Safety analysis involves gathering incident and accident data. They notably are collected from accident probe organizations such as the UK’s Air Accidents Investigation Branch (AAIB). “We study their recommendations and look at what we can do with them,” Goudou said.

This fall, EASA will issue its first annual report on air safety in Europe. “It will only be a prototype,” Goudou emphasized, again trying to avoid excessively high expectations in the industry.

In spite of the agency’s teething problems, EASA executives are adamant the scope of the agency should be extended swiftly, as planned. Technically, next January EASA will take over operations (OPS) and flight crew licensing (FCL). The JAA still performs rulemaking and standardization for both of them and it will take until early 2008 for the relevant European law to be passed confirming this transition. “For OPS and FCL, we will add a total 30 persons,” Goudou said.

Airport safety is expected to fall into the EASA’s remit in 2008. Then, air traffic management (again, rulemaking and standardization) in 2009 or 2010. To be mulled by the commission and the European Parliament is whether to add third-country operator oversight, the equivalent of the FAA’s Part 129 regulation. Discussions also are going on to decide whether EASA will be involved when aviation is included in the carbon dioxide European trading scheme.
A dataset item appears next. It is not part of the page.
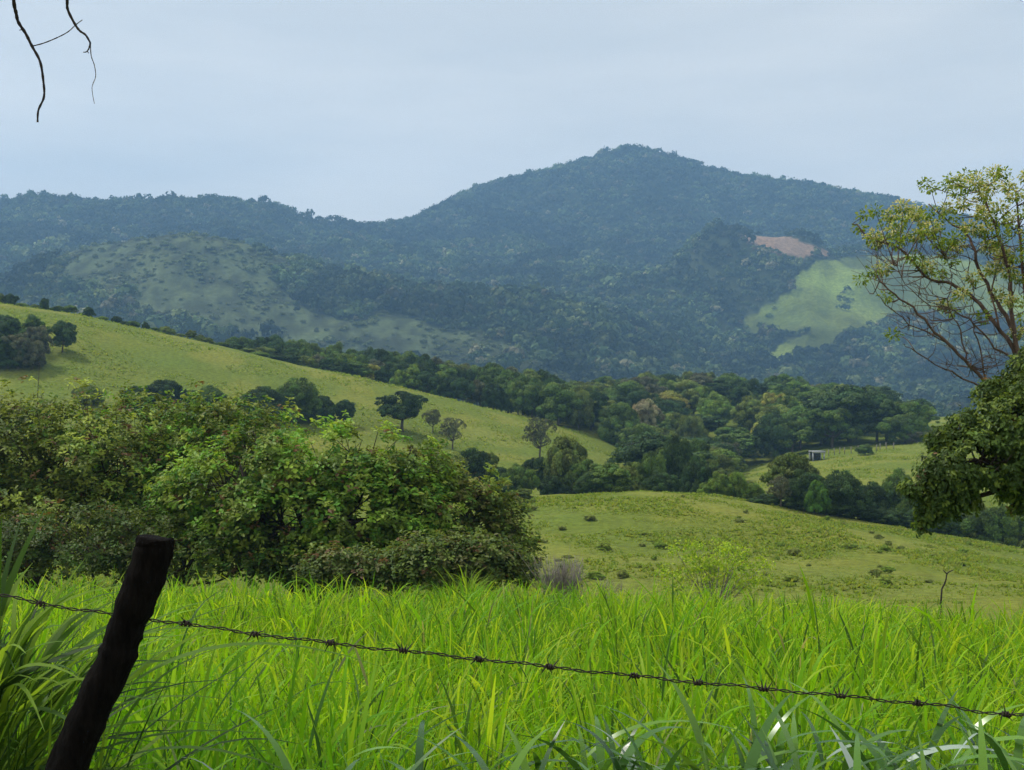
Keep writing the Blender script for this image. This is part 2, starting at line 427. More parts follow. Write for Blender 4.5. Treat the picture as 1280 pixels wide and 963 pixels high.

The agency occupies four floors in a 28-story building. Up until now, local authorities have paid the rent (as an incentive to have the EASA headquartered in Cologne) but, starting next year, the agency will have to pay for it. Moreover, the agency will soon require more space, a spokesman said. By year-end, workforce will reach 300.

Can the EASA hire enough people to handle its growing responsibilities? “We have no margin in our workforce but there is no red alert,” Goudou answered. EASA executives carefully and continuously look at the human resources available in the industry. “We will soon start hiring young graduates,” the executive director added.